In 151 BC, shortly after the debt had been paid off, Numidia launched a strike against Carthage. Suffering a defeat, they were charged with yet another fifty year debt to Numidia for not getting consent from Rome. Rome subsequently declares war, and the Carthaginians do their best to appease the Romans and basically tell them to cool off a little. Oh, and by tell them, I mean practically beg them. They offered 300 children from well-to-do Carthaginians to be sent as hostages as Rome, and essentially be raised as slaves. The 300 used in the movie 300 were likely much more intimidating than the babies, and the offer was deemed not enough.
The war heats up, and Utica, a city under Carthage's control, decides to defect to the Romans and effectively serving as a base of assault. 80,000 men gather, and demand Carthage hands over all their weapons and armour - Carthage, scared out of their wits, complies.

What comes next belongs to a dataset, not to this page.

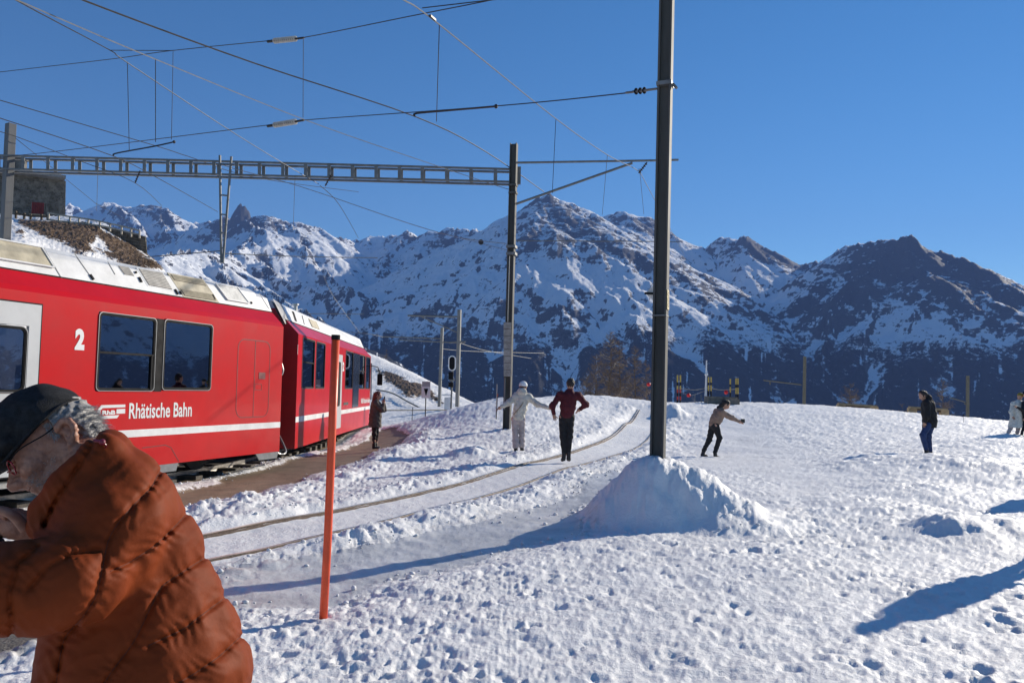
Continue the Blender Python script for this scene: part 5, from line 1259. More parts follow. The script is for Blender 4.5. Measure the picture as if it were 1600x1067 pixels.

They then politely ask to move a great distance inland, while Rome burns the city to the ground. I kid you not. That's what they asked the Carthaginians to do. It's like asking the enemy army to shoot themselves, and when they don't comply, claiming you gave diplomacy your best shot. Naturally, they had no choice but to abandon negotiations at this point and the city of Carthage was under siege, effectively beginning the third Punic war. If people were placing bets, there would be no amount of Roman gold worth the odds of betting on Carthage's success.
The preserved, rather pretty ruins of Carthage. It looks rather nice when it isn't on fire. |
After the final battle, there remained only 50,000 Carthaginians, a small portion of what they had been at the beginning of the third Punic war. They were promptly sold into slavery, as was the tradition after taking over a city. Carthage itself was burned, it's walls and buildings destroyed, marking the end of a once great and powerful civilization that had stood for centuries. Carthage's territories were taken, and the fertile farmland surrounding Carthage served to be a great boost to the Romans' food supply. So after having their city burned to the ground and their territories taken, their land served to fuel the beast that destroyed them.
Ain't that a kick in the teeth?
Famous Historical Battles Have the Darndest Things Happen!
- Utica, the city that turned over to Roman rule, eventually became the capital for the Roman territories in Africa. What a bunch of bandwagon jumpers.
- The Romans didn't actually salt the ground like the myth goes. They wanted to use the farmland... why the heck would they salt it?
- Julius Caesar rebuilt the city about a century later when the Roman empire was thriving. I suppose if the land fuelling the Roman army was a kick in the teeth, this was dancing on the grave.